■ WORK TO COMPLETE ■
Copy all of the material below exactly.

■ DATA EXTRACT ■
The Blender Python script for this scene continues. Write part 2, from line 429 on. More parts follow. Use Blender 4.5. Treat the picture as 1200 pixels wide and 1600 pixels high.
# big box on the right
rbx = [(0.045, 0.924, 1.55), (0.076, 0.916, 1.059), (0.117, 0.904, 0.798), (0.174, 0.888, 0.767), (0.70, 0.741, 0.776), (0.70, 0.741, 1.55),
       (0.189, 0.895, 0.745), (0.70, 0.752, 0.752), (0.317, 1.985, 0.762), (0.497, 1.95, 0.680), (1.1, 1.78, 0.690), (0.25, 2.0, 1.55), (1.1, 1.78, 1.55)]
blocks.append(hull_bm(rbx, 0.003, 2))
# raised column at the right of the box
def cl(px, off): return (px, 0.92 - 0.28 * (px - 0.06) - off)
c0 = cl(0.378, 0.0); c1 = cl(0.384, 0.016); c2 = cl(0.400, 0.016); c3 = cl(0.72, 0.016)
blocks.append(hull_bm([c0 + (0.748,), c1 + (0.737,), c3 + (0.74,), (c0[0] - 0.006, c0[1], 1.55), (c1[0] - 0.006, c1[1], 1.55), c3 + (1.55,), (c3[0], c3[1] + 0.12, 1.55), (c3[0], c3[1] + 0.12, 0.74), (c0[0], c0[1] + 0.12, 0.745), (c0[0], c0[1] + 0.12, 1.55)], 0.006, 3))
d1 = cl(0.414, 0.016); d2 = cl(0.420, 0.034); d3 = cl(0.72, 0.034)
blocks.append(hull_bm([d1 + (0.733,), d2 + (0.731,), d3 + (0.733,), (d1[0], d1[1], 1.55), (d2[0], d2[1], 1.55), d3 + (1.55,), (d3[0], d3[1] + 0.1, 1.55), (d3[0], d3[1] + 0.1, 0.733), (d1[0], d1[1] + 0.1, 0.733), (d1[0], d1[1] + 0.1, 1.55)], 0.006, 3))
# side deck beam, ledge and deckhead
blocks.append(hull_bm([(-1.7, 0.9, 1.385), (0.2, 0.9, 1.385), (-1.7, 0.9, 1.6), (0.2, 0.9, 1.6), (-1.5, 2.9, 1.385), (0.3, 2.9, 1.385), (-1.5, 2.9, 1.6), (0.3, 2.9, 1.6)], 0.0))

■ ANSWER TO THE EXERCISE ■
The Blender Python script for this scene continues. Write part 2, from line 429 on. More parts follow. Use Blender 4.5. Treat the picture as 1200 pixels wide and 1600 pixels high.
# big box on the right
rbx = [(0.045, 0.924, 1.55), (0.076, 0.916, 1.059), (0.117, 0.904, 0.798), (0.174, 0.888, 0.767), (0.70, 0.741, 0.776), (0.70, 0.741, 1.55),
       (0.189, 0.895, 0.745), (0.70, 0.752, 0.752), (0.317, 1.985, 0.762), (0.497, 1.95, 0.680), (1.1, 1.78, 0.690), (0.25, 2.0, 1.55), (1.1, 1.78, 1.55)]
blocks.append(hull_bm(rbx, 0.003, 2))
# raised column at the right of the box
def cl(px, off): return (px, 0.92 - 0.28 * (px - 0.06) - off)
c0 = cl(0.378, 0.0); c1 = cl(0.384, 0.016); c2 = cl(0.400, 0.016); c3 = cl(0.72, 0.016)
blocks.append(hull_bm([c0 + (0.748,), c1 + (0.737,), c3 + (0.74,), (c0[0] - 0.006, c0[1], 1.55), (c1[0] - 0.006, c1[1], 1.55), c3 + (1.55,), (c3[0], c3[1] + 0.12, 1.55), (c3[0], c3[1] + 0.12, 0.74), (c0[0], c0[1] + 0.12, 0.745), (c0[0], c0[1] + 0.12, 1.55)], 0.006, 3))
d1 = cl(0.414, 0.016); d2 = cl(0.420, 0.034); d3 = cl(0.72, 0.034)
blocks.append(hull_bm([d1 + (0.733,), d2 + (0.731,), d3 + (0.733,), (d1[0], d1[1], 1.55), (d2[0], d2[1], 1.55), d3 + (1.55,), (d3[0], d3[1] + 0.1, 1.55), (d3[0], d3[1] + 0.1, 0.733), (d1[0], d1[1] + 0.1, 0.733), (d1[0], d1[1] + 0.1, 1.55)], 0.006, 3))
# side deck beam, ledge and deckhead
blocks.append(hull_bm([(-1.7, 0.9, 1.385), (0.2, 0.9, 1.385), (-1.7, 0.9, 1.6), (0.2, 0.9, 1.6), (-1.5, 2.9, 1.385), (0.3, 2.9, 1.385), (-1.5, 2.9, 1.6), (0.3, 2.9, 1.6)], 0.0))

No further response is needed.